C’est ainsi qu’est né un genre littéraire nouveau : le drame. Succédant à la tragédie, il se devait de se définir en premier lieu par opposition avec elle. Et, tout naturellement, c’est aux philosophes qu’il revenait de porter les premières attaques en règle contre la citadelle du classicisme.


Le drame bourgeois : un siècle et un esprit

Ayant mené la lutte dans tous les domaines de la vie intellectuelle, le clan philosophique connaissait trop le goût du public pour le théâtre ainsi que l’impact de ce dernier pour négliger de marquer la scène de ses idées.

« La principale règle est de plaire et toucher », affirmait Racine dans sa préface de Bérénice (1670). Telle sera aussi la devise du drame bourgeois, mais adaptée aux nécessités du nouveau siècle. L’écrivain classique s’adressait au spectateur aristocratique et raffiné de Versailles : dans ce petit monde factice, on goûtait les sujets empruntés à la littérature et à la vie gréco-romaine, on savourait le beau langage teinté d’archaïsme, on se plaisait à voir se démêler d’invraisemblables situations (que l’on songe seulement à l’intrigue du Cid)... Tout cela donne l’impression de ne servir qu’au divertissement et ne convient pas à « l’engagement » prôné par les philosophes. « Quelle est donc l’influence de votre art sur votre siècle et sur vos compatriotes ? », demande Sébastien Mercier (1740-1814) au tragique classique. Et de préciser sa pensée : « S’il ne restait dans la postérité que les tragédies de Corneille, de Racine [...], connaîtrait-on à fond les mœurs, le caractère, le génie de notre nation et de notre siècle, les détails de notre vie privée ? [...] Découvrirait-on l’intérieur de nos maisons, cet intérieur qui est à un empire ce que les entrailles sont au corps humain ? »

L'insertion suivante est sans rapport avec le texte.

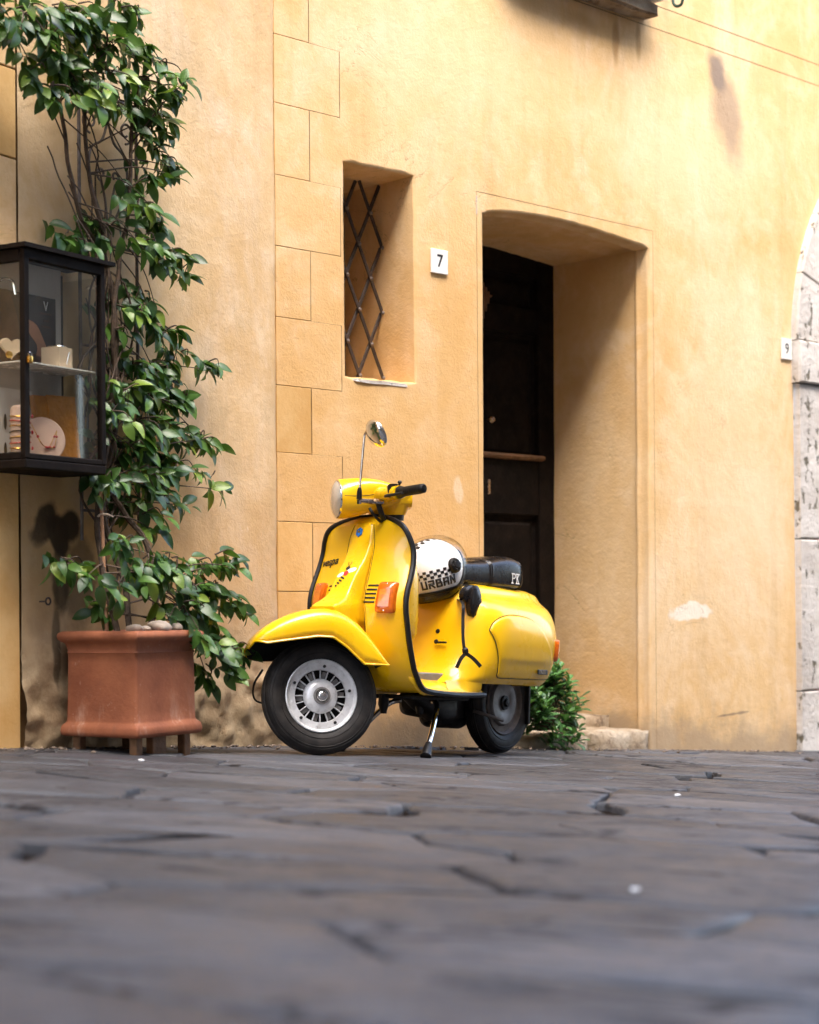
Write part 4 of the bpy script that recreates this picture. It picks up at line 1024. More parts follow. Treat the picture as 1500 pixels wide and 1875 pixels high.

Une telle attitude n’est pas le fait isolé de l’écrivain mais correspond aux nouvelles données de la vie française : si elle n’a pas encore passé le pouvoir à la bourgeoisie, la noblesse n’est cependant plus la classe économiquement dominante du pays. Sclérosée par des traditions vétustes, elle a abandonné le commerce et les postes clés à la bourgeoisie : d’où la nécessité de faire une littérature et un théâtre pour la nouvelle classe dominante. D’ailleurs, tous les philosophes ne sont-ils pas, de cœur sinon de fait, des bourgeois ? C’est donc au nom de la nouvelle élite que se fera la critique de la tragédie classique : la pierre de touche de l’art classique était « le vrai »... tel du moins que le voyait Versailles. Le vrai sera aussi le fondement du drame bourgeois : il ne s’agira plus d’une vérité métaphysique, mais de la vérité faite de « ces détails quotidiens qui peuvent être nobles, quoique communs, de ces grâces simples, de ce naturel qui vivifie un ouvrage et lui donne les couleurs vraies » (Mercier). Le corollaire de ce réalisme sera de chercher à atteindre deux fibres de la sensibilité du spectateur : l’attendrissement et le moralisme. Le spectateur du xviie s. venait s’émouvoir sur le sort de héros exceptionnels : le plaisir était avant tout esthétique et intellectuel. Le spectateur des Lumières viendra s’attendrir sur son propre sort, et, par là même, puiser une leçon de morale pratique. Car le drame éduque en même temps : « Je sors meilleur du spectacle que je n’y suis entré, par cela seul que j’ai été attendri », écrit Beaumarchais*, faisant écho à Diderot*, qui prétendait par son drame « inspirer aux hommes l’amour de la vertu, l’horreur du vice ».